On the Low-Complexity, Hardware-Friendly Tridiagonal Matrix Inversion for Correlated Massive MIMO Systems

Abstract

In massive multiple-input and multiple-output (M-MIMO) systems, one of the key challenges in the implementation is the large-scale matrix inversion operation, as widely used in channel estimation, equalization, detection, and decoding procedures. Traditionally, to handle this complexity issue, several low-complexity matrix inversion approximation methods have been proposed, including the classic Cholesky decomposition and the Neumann series expansion (NSE). However, the conventional approaches failed to exploit neither the special structure of channel matrices nor the critical issues in the hardware implementation, which results in poorer throughput performance and longer processing delay.
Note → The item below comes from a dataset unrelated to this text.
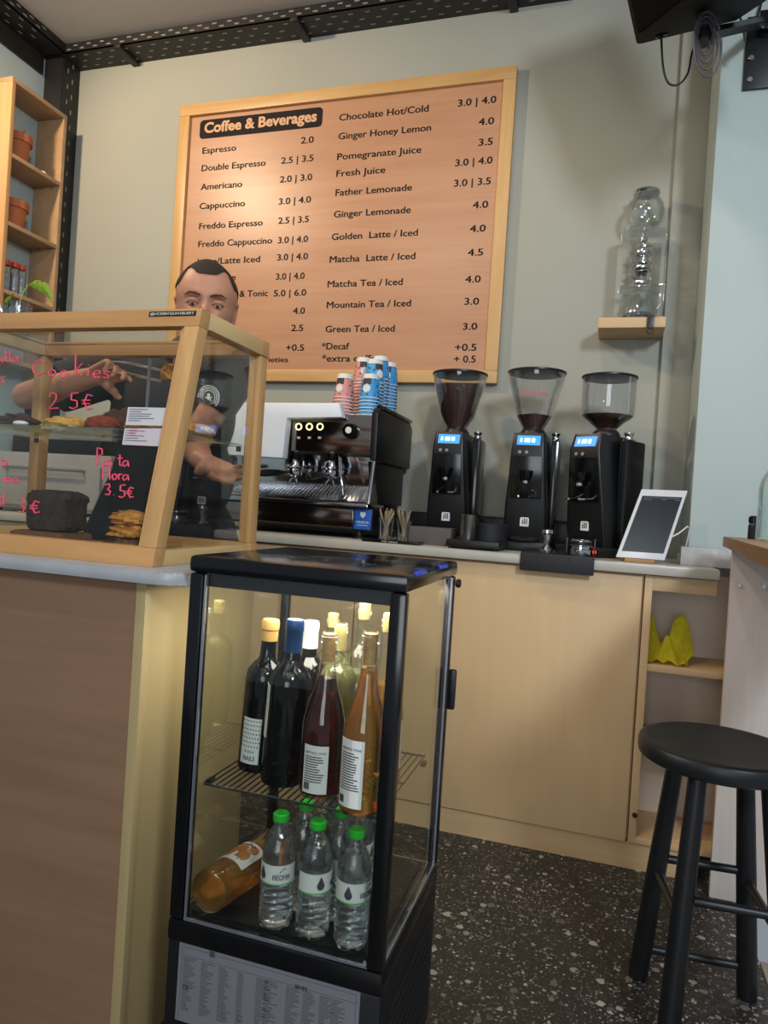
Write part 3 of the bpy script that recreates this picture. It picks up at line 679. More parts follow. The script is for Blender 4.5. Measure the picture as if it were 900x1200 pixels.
for nm, a, b, y, pr_, c, d, y2 in LINES:
    if nm: mb = MB(); bl(mb, nm, a, b, y, .033 if nm == '*coffee varieties' else .041); obj('menu_item', mb, 'ink', mbd)
    if pr_: mb = MB(); bl(mb, pr_, c, d, y2, .041); obj('menu_price', mb, 'ink', mbd)
a = PY(*cpx(110, 211), YT_); b = PY(*cpx(403, 180), YT_); t_ = PY(*cpx(111, 167), YT_)
def rrect(x0, x1, z0_, z1_, r, y, n=5):
    pts = []
    for cx, cz, s in ((x1-r, z1_-r, 0), (x0+r, z1_-r, 1), (x0+r, z0_+r, 2), (x1-r, z0_+r, 3)):
        for i in range(n+1): an = math.pi/2*(s+i/n); pts.append((cx+r*math.cos(an), y, cz+r*math.sin(an)))
    return pts
hp = obj('heading_plate', MB().prism(rrect(a.x, b.x, a.z, t_.z, .018, 2.9195), (0, .0024, 0)), 'plate', mbd)
o_ = PY(*cpx(121, 198), 2.919); e_ = PY(*cpx(391, 166), 2.919)
obj('heading', put_text(MB(), 'Coffee & Beverages', (o_.x, 2.919, o_.z+.004), *XZ, .066, e_.x-o_.x, bold=.0022, ext=.0003), 'plate_text', hp)

# ================================================================== LEFT WALL SHELF WITH POTS
sh = thing('wall_shelf', 'tall narrow wooden shelf unit on the pale left wall', 'shelf', (-2.68, 2.65, 1.6))
sx0, sx1, sy0, sy1 = -2.757, -2.60, 2.485, 2.815
obj('side_panel', MB().box(sx0, sx1, sy0, sy0+.020, 1.55, 2.83, .001), 'shelf_z', sh)
obj('side_panel', MB().box(sx0, sx1, sy1-.020, sy1, 1.55, 2.83, .001), 'shelf_in', sh)
obj('top_panel', MB().box(sx0, sx1, sy0, sy1, 2.8305, 2.85, .001), 'shelf_in', sh)
SZ = [2.525, 2.226, 1.928, 1.63]
for z in SZ: obj('shelf', MB().box(sx0, sx1, sy0+.0205, sy1-.0205, z-.018, z, .001), 'shelf_in', sh)
mb = MB()
for z in SZ[:2]:
    for x in (-2.70, -2.64): mb.cyl((x, sy1-.0205, z-.023), .004, .012, (0,-1,0), 10)
obj('shelf_pin', mb, 'silver_edge', sh, kind='stuff')
def pot(c, r, h, label, seed):
    t = thing('plant_pot', label, 'plant pot', c, 'terracotta pots on the wall shelf')
    obj('pot', MB().lathe([(0,0),(r*.66,0),(r*.86,h*.72),(r*.88,h*.73),(r,h*.73),(r*1.02,h),(r*.92,h),(r*.88,h*.86),(0,h*.86)], c, 32), 'terracotta', t)
    obj('soil', MB().lathe([(0,h*.865),(r*.878,h*.865),(r*.87,h*.88),(0,h*.90)], c, 24), 'soil', t)
    rnd = random.Random(seed)
    for i in range(4):
        a = rnd.uniform(0,6.28); d = Vector((math.cos(a), math.sin(a), 0)); b_ = Vector(c)+Vector((0,0,h*.88))+d*r*.3; hh = rnd.uniform(.02,.045)
        obj('sprout', MB().tube([b_, b_+d*.008+Vector((0,0,hh*.6)), b_+d*.018+Vector((0,0,hh))], [.006,.005,.0008], 8), 'leaf_dark', t)
    return t
pot((-2.675, 2.60, SZ[0]+.0005), .066, .125, 'terracotta pot on the top board of the wall shelf', 3)
pot((-2.675, 2.60, SZ[1]+.0005), .066, .125, 'terracotta pot on the second board of the wall shelf, with two grey green sprouts', 9)
p = PX(52, 201, -2.62)
tag(obj('pebble', MB().ball((-2.625, p.y, SZ[0]+.0085), .012, .016, .009, 14, 8), 'cup_white', None, (-2.625, p.y, SZ[0])), 'small white pebble at the front of the top shelf board', 'pebble')
for i, (px, py, lab) in enumerate(((8, 306, 'red lidded spice jar nearest the front end panel of the wall shelf'), (18, 309, 'red lidded spice jar in the middle of the three on the wall shelf'), (26, 312, 'red lidded spice jar nearest the leaf on the wall shelf'))):
    y = PX(px, py, -2.66).y; c = (-2.66, y, SZ[2]+.0005)
    t = thing('spice_jar', lab, 'jar', c, 'red lidded jars on the wall shelf')
    ht = PX(px, py, -2.66).z-SZ[2]
    obj('jar', MB().lathe([(0,0),(.018,0),(.019,.004),(.019,ht-.035),(.015,ht-.024),(.015,ht-.02),(0,ht-.02)], c, 20), 'tumbler', t)
    obj('contents', MB().lathe([(0,.002),(.0165,.002),(.0165,ht-.05),(0,ht-.05)], c, 16), 'jar_mix', t)
    obj('lid', MB().cyl(Vector(c)+Vector((0,0,ht-.0205)), .0185, .022, bev=.002), 'red_lid', t)
# two glasses standing on top of the display case, one with a leaf
def tumbler(c, r, h, label):
    t = thing('tumbler', label, 'glass', c)
    obj('glass_body', MB().lathe([(0,0),(r*.86,0),(r*.88,.003),(r,h),(r*.95,h),(r*.83,.008),(0,.008)], c, 32), 'tumbler', t)
    return t
for px, py0, lab in ((23, 328, 'cut glass tumbler holding a leaf on top of the display case'), (2, 331, 'glass tumbler cut by the left picture edge on top of the display case')):
    p = PY(px, 362, 1.44); k = (p-CAM).dot(cf)/FPX; c = (p.x, 1.44, z1+.0006); h = (362-py0)*k
    t = tumbler(c, 13.5*k, h, lab)
    obj('water', MB().lathe([(0,.009),(13.5*k*.80,.009),(13.5*k*.88,h*.62),(0,h*.62)], c, 24), 'water', t)
def leaf(pts, width, split):
    """broad leaf along a curve with slits in its edge"""
    pts = [Vector(q) for q in pts]; mb = MB(); n = 24; up = Vector((0,0,1)); L_ = []; R__ = []; Cc = []
    for i in range(n+1):
        t = i/n*(len(pts)-1); k = min(int(t), len(pts)-2); p_ = pts[k].lerp(pts[k+1], t-k); d = (pts[k+1]-pts[k]).normalized(); s = d.cross(Vector((0,-1,.25))).normalized()
        w_ = width*math.sin(math.pi*min(1, (i/n)**.75)*.98+.03)*(.62 if (i % 6 in (3,)) and split else 1)
        Cc.append(mb.bm.verts.new(p_)); L_.append(mb.bm.verts.new(p_+s*w_+Vector((0,.004,0)))); R__.append(mb.bm.verts.new(p_-s*w_+Vector((0,.004,0))))
    fs = []
    for i in range(n): fs += [mb.bm.faces.new((Cc[i],Cc[i+1],L_[i+1],L_[i])), mb.bm.faces.new((Cc[i+1],Cc[i],R__[i],R__[i+1]))]
    mb._fin(fs, True); bmesh.ops.solidify(mb.bm, geom=fs, thickness=.0012); return mb
p0 = PY(24, 352, 1.44); p1 = PY(30, 334, 1.44)
lf = thing('leaf_cutting', 'bright green split leaf hanging out of the glass tumbler', 'leaf', tuple(p0))
obj('leaf_blade', leaf([PY(32,334,1.44), PY(40,332,1.435), PY(50,336,1.43), PY(57,345,1.425), PY(60,355,1.42)], .013, True), 'leaf', lf)
obj('stalk', MB().tube([p0, PY(27,343,1.44), PY(33,334,1.44)], .0014, 8), 'leaf', lf)
p = PY(3, 354, 1.44)
tag(obj('leaf_cutting', leaf([p, PY(9,350,1.44), PY(15,344,1.43)], .008, False), 'leaf', None, tuple(p)), 'small green leaf in the tumbler at the left picture edge', 'leaf')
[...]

In this paper, by targeting at the correlated M-MIMO systems, we propose a modified NSE based on tridiagonal matrix inversion approximation (TMA) to accommodate the complexity as well as the performance issue in the conventional hardware implementation, and analyze the corresponding approximation errors. Meanwhile, we investigate the very-large-scale integration implementation for the proposed detection algorithm based on a Xilinx Virtex-7 XC7VX690T FPGA platform. It is shown that for correlated massive MIMO systems, it can achieve near minimum mean square error performance and 630 Mb/s throughput. Compared with other benchmark systems, the proposed pipelined TMA detector can get high throughput-to-hardware ratio. Finally, we also propose a fast iteration structure for further research.